Deux poèmes extraits de Cairns 26 :

Patrick Quillier

naguère en Colombie c’est une femme
qui a conduit la lutte des indiens
spoliés de leurs terres
déplacés
elle a lutté aussi solaire qu’un
archange
et son éclat faisait merveilles
dans les cœurs opprimés qu’elle éveillait
à leur courage
et avec elles d’autres
(les avez-vous comptées dans cette vague
qui est leur alliance leur seule bague)
et c’est pour ça qu’on l’a tuée
de quoi
se mêlait-elle
et avec elle d’autres
(les avez-vous comptées aux terrains vagues)
et c’est pourquoi ici nous les nommons
les femmes
telle femme ou telle femme
car chacun de leurs noms est fait de tous
les noms
leur nom est
femme
femme
femme
leur nom est
flamme
flamme
flamme
flamme

Pistes pédagogiques : les femmes courages, les femmes qui ont marqué le monde.

*
*Alain Chiche

Horizons

Partir
Loin
Partir, pour ne pas revenir
S’éloigner du quotidien
Lâcher les amarres
Se donner de l’air
Lever le pied, enfin
Être soi, prendre son envol
Flotter, se sentir léger
Se perdre, décoller
Oublier, à perdre haleine
Briser ses chaînes
Toucher de nouveaux horizons
Rêver à plein poumons
Rêver, encore rêver
Se réveiller
Rester, tout compte fait

dans le recueil Effeuillage, avec l’autorisation des éditions Gros Textes

Pistes pédagogiques : écrire un texte avec des infinitifs. Sujet : mon programme du jour, un jour de rêve. Ou bien plus simplement, choisir une activité et l’écrire avec des infinitifs : décrire l’activité, ses actions.

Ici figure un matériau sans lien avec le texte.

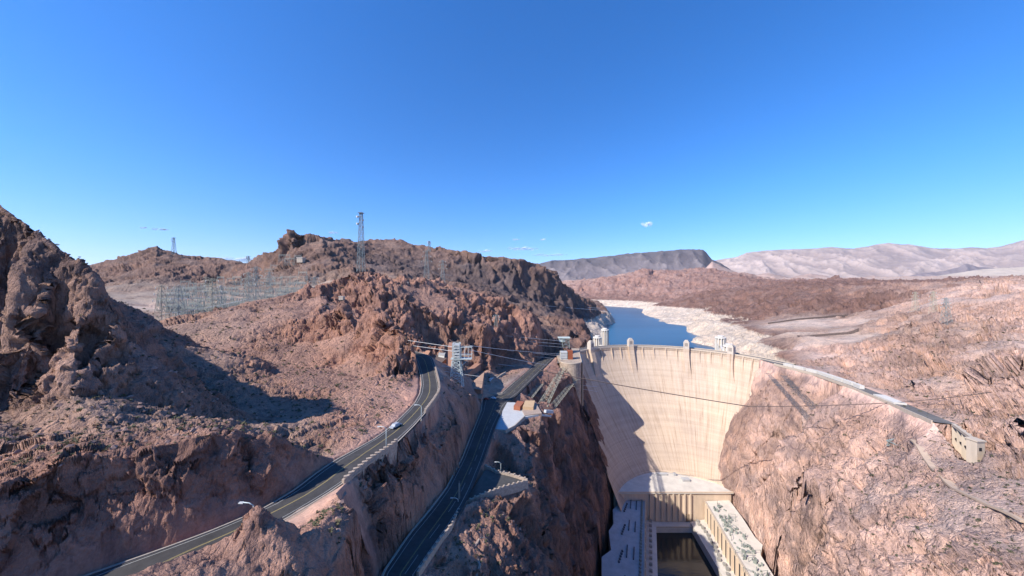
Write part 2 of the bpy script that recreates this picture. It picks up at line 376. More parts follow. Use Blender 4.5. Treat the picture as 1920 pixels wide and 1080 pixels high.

Jacqueline Persini – À la fin des recueils, figurent vos nombreuses notes de lecture qui concernent aussi bien la poésie jeunesse que la poésie dite adulte. Y-a-t-il pour vous une spécificité de la poésie jeunesse ?

Il en existe une au niveau éditorial. Un livre poésie jeunesse est toujours accompagné de créations d’artistes : images, photos, collages, gravures, encres etc. On retrouve la même dynamique dans les livres d’artistes.
En termes de textes, c’est plus une question de lisibilité. Est-ce que ce poème peut être accessible à un jeune lecteur ? Certains textes le sont sans être des comptines par exemple.

Jacqueline Persini – Il existe très peu de revues en direction de la jeunesse, me semble-t-il. La vôtre est extrêmement précieuse. Elle initie non seulement les enfants et les adolescents à la poésie contemporaine mais leur propose aussi d’être eux-mêmes créateurs de poèmes, une manière d’être au monde.

Oui, tout à fait. Cependant, je ne sais pas si Cairns est extrêmement précieux au vu du tirage confidentiel.